Using her humor (and lack of pop culture knowledge) to her advantage, Notaro came up with an idea for a show while on a plane, “Under a Rock With Tig Notaro,” which streams on Funny or Die. Notaro’s producers extend an invite to a celebrity who she isn’t familiar with, and they explain to her who they are through clues. Guests so far have included Julie Bowen, James Van Der Beek, Wyclef Jean, Wolfgang Puck and Melissa Joan Hart.

“I was thinking about it on a flight… And, I was like, you know, why are people so baffled? Because I somehow get through my life without knowing all this stuff,” she says.

It becomes even more absurd as Notaro herself grows more famous.

“At first I could just anonymously go to those things and just have a fun night out. And then it became something where I was getting recognized too by people that I didn’t know who they were. And then, and then I kind of started to feel rude and crazy,” she says.

Notaro’s own star climbed in hit HBO and Netflix specials and roles in several shows and movies, but she wants to make it clear she thinks none of this is cool by the way.

“I just know some people think they’re like too cool. For me, it’s just, it’s not an interest of mine. And so I’m not purposefully avoiding something or rejecting something or thinking I’m too good,” she explains.

She’s simply filling her head with other things. When she’s on the road performing, she never turns the TV on in her hotel room. When she surfs the web, it’s to find new plant-based diet and vegan recipes.

“I’d say I follow news and politics by far more. And music and documentaries I follow more than TV and film,” she says. “And I think the way that I’ve avoided, I mean, people are astounded, even before I toured with a laptop, I would go and check into a hotel and it would never even dawn on me to turn the TV on.”

Notaro arrives on the very last flight she can before she steps on stage. She goes to bed after a show, and if she’s in the same city for more than one night, she spends the day getting coffee and searching for vegan food in whatever city she’s in.

OK, but doesn’t current pop culture manage to seep in through osmosis?

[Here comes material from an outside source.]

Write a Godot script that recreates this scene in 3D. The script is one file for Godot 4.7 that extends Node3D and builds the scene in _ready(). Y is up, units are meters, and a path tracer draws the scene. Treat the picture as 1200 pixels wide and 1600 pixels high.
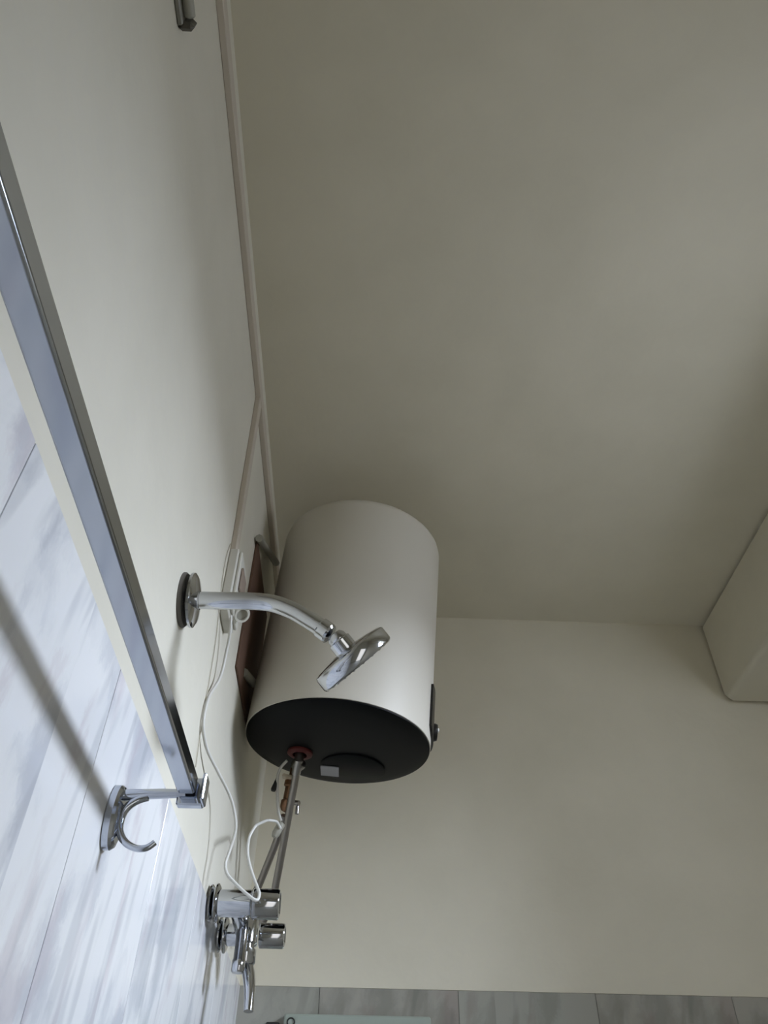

“It feels draining to me. No, I don’t care. There’s so much stuff that you would not believe I haven’t seen, and the other problem that I have, and it’s a real problem, is I have to go see a movie in a movie theater at like 11:00 AM or else I’m going to fall asleep,” Notaro says, adding that it will often take up to three consecutive nights to get through one episode of an hour-long show because she always falls asleep.

“Maybe it’s my eyes going back and forth and I don’t know what it is,” she laughs.

Notaro does know the following people: Pink, Katy Perry, Adele, George Clooney, Brad Pitt, Oprah Winfrey, Jennifer Aniston. “Yeah. Yeah. I know all of those people,” she says.

What happened, she thinks, is her mental rotation of celebrities never really added anyone new after the late 1990s to early 2000s.

“If I opened an Us Weekly from the late nineties to like, two thousand, like early two thousands, I probably would be better,” she says of recognizing faces.

Oh, and to the people who’ve suggested she has facial blindness, she does not.

What she does have is an extensive knowledge of older country music and documentaries, which she loves.

“Not that I only like old country, but what if like vintage country music was the most popular thing, and people just, they just weren’t interested. Maybe it just wasn’t their thing. It’s like you probably wouldn’t still go check out who the singers are or what they’re doing in their personal life. You probably only know who Garth Brooks and Willie Nelson and Dolly Parton are. You don’t know who the other people are much less who they’re dating, right? Or any of that. It’s just, it’s not in your, it’s just not in your world,” she explains. “And then I guess it’s like, what if, oh, you know, if, if the most popular thing in the world was documentaries.”

Instead of schmoozing at Hollywood parties, Notaro finds herself much more at home doing her monthly show at Largo, called “Tell Me Everything.”

She’ll take a person on stage (who she does know) and without any talking points, they “literally get into nothing.”

“We just sit down and chat. It’s really usually a friend of mine, they happen to be a celebrity, but it’s so much fun,” she says. “And I was thinking of maybe graduating people that are on ‘Under a Rock to my talk show where I can really have a conversation with them.”

“Under a Rock With Tig Notaro” streams Tuesdays on Funny or Die. The next guest at her Largo show is Sarah Silverman on July 7.